- _GIVEN INFORMATION_
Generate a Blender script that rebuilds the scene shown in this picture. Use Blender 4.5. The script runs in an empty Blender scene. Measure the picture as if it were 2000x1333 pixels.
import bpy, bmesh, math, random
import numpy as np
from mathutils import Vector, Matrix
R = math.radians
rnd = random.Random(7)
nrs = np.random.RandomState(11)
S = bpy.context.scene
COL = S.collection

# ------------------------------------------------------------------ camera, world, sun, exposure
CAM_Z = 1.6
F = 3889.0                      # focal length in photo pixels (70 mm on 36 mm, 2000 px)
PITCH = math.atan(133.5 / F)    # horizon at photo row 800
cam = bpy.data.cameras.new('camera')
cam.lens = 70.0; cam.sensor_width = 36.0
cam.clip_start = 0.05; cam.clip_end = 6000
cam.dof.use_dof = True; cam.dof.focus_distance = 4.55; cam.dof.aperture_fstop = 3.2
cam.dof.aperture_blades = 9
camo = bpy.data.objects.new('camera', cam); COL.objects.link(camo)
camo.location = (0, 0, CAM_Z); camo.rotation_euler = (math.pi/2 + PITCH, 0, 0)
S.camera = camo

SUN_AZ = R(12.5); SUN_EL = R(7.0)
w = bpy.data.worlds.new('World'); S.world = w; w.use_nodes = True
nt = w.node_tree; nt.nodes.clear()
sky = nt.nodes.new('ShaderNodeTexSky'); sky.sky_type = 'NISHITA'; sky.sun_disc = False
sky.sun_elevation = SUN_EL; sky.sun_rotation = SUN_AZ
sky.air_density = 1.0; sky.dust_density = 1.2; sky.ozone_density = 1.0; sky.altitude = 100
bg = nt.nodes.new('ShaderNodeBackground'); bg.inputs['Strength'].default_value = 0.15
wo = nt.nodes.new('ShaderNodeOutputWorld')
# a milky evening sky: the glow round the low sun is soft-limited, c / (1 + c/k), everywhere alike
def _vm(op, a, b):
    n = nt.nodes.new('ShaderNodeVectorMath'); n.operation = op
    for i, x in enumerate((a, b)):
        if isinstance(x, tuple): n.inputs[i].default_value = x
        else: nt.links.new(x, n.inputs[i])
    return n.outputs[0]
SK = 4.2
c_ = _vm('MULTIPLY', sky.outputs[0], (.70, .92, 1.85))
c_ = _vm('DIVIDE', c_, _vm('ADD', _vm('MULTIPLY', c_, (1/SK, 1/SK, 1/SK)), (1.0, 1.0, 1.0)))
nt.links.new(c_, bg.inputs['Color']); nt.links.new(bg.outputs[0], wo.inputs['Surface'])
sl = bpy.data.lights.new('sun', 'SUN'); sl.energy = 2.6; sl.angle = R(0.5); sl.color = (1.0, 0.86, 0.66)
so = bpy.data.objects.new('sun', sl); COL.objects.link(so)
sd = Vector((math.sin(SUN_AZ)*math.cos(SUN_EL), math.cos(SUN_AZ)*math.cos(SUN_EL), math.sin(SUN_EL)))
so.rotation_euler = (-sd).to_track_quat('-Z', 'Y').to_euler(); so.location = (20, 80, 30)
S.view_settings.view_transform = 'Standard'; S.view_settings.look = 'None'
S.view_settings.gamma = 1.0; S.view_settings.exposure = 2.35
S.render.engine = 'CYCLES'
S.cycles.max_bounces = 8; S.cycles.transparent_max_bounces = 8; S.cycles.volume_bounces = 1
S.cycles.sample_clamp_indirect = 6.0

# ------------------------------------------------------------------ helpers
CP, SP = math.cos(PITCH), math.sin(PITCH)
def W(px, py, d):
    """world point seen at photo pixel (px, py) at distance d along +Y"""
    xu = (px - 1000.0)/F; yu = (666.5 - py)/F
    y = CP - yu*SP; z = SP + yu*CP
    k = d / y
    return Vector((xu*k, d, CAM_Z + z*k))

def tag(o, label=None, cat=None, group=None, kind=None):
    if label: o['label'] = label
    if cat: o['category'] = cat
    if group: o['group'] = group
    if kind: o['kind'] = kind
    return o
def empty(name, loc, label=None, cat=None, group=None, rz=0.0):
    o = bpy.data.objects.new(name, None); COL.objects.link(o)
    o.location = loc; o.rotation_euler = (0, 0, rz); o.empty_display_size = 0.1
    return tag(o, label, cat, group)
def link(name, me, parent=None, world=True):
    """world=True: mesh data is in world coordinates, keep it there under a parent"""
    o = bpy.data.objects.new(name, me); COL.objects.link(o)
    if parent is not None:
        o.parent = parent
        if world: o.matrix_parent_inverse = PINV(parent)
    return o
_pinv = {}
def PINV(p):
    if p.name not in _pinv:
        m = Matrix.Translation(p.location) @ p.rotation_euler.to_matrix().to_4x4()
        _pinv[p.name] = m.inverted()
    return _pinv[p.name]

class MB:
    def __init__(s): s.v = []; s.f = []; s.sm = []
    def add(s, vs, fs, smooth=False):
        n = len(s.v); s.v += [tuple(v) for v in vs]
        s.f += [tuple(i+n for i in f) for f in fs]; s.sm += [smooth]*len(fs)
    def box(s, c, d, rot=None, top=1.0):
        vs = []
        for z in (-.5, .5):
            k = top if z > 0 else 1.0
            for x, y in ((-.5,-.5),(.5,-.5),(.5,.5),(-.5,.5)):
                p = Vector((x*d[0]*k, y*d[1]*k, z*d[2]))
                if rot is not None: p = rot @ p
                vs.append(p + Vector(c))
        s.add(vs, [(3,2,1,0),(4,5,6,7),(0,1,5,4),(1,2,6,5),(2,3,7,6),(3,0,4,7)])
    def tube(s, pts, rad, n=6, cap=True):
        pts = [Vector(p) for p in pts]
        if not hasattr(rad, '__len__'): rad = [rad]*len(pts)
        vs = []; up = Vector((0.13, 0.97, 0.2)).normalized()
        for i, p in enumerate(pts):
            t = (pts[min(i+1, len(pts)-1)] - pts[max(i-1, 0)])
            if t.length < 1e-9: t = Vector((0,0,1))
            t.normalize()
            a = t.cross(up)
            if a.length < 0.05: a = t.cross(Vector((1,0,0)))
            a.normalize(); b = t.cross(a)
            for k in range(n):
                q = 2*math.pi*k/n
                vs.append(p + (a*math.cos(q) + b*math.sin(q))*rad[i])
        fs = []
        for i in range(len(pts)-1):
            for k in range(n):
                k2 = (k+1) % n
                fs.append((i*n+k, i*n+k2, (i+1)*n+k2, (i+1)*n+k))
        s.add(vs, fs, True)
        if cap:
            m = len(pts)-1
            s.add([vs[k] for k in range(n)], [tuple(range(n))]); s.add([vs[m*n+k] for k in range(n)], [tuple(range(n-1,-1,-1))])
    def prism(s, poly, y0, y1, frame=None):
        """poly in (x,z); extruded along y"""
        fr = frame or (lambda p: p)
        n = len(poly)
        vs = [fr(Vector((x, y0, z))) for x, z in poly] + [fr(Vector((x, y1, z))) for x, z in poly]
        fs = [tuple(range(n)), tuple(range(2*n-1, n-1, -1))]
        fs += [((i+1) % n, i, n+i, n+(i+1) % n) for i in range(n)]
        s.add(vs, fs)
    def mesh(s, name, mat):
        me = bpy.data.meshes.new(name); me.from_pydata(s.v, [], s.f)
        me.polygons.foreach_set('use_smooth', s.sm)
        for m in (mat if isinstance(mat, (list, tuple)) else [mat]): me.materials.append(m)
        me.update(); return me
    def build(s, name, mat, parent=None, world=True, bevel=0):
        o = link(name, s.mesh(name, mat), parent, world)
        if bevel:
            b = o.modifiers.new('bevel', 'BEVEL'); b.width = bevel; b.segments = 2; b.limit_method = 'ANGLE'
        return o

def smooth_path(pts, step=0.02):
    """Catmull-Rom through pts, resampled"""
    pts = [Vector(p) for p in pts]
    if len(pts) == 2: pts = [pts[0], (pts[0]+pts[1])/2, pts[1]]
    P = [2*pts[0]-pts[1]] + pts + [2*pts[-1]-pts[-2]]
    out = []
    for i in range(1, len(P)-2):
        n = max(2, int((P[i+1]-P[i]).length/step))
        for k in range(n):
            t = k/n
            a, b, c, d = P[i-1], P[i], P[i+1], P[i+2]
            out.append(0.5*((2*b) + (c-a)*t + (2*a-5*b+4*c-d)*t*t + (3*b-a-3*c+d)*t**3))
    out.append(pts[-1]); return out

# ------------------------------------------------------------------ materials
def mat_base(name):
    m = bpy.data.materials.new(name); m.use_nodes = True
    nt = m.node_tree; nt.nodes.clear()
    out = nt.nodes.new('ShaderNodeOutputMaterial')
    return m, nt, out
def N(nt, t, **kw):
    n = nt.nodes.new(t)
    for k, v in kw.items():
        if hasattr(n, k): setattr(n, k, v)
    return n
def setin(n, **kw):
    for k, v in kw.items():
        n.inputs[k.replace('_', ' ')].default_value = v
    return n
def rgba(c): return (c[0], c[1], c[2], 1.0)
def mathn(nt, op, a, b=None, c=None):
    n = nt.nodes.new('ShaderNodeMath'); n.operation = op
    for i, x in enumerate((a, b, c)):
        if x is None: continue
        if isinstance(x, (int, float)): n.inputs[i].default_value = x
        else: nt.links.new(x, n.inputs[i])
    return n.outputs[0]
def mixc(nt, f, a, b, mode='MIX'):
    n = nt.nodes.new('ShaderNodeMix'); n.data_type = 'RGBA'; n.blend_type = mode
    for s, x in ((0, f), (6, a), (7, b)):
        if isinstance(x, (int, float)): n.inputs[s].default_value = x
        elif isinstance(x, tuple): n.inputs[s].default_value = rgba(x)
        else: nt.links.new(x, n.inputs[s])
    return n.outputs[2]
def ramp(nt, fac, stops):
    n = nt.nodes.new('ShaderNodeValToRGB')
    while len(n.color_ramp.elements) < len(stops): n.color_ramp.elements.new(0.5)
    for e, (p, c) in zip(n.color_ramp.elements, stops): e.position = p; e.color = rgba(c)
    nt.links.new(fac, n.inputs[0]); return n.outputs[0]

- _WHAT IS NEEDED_
Look above and repeat, character for character, the lines from the first one to the line with "S.camera = camo", counting both.

- _ANSWER IN FULL_
Generate a Blender script that rebuilds the scene shown in this picture. Use Blender 4.5. The script runs in an empty Blender scene. Measure the picture as if it were 2000x1333 pixels.
import bpy, bmesh, math, random
import numpy as np
from mathutils import Vector, Matrix
R = math.radians
rnd = random.Random(7)
nrs = np.random.RandomState(11)
S = bpy.context.scene
COL = S.collection

# ------------------------------------------------------------------ camera, world, sun, exposure
CAM_Z = 1.6
F = 3889.0                      # focal length in photo pixels (70 mm on 36 mm, 2000 px)
PITCH = math.atan(133.5 / F)    # horizon at photo row 800
cam = bpy.data.cameras.new('camera')
cam.lens = 70.0; cam.sensor_width = 36.0
cam.clip_start = 0.05; cam.clip_end = 6000
cam.dof.use_dof = True; cam.dof.focus_distance = 4.55; cam.dof.aperture_fstop = 3.2
cam.dof.aperture_blades = 9
camo = bpy.data.objects.new('camera', cam); COL.objects.link(camo)
camo.location = (0, 0, CAM_Z); camo.rotation_euler = (math.pi/2 + PITCH, 0, 0)
S.camera = camo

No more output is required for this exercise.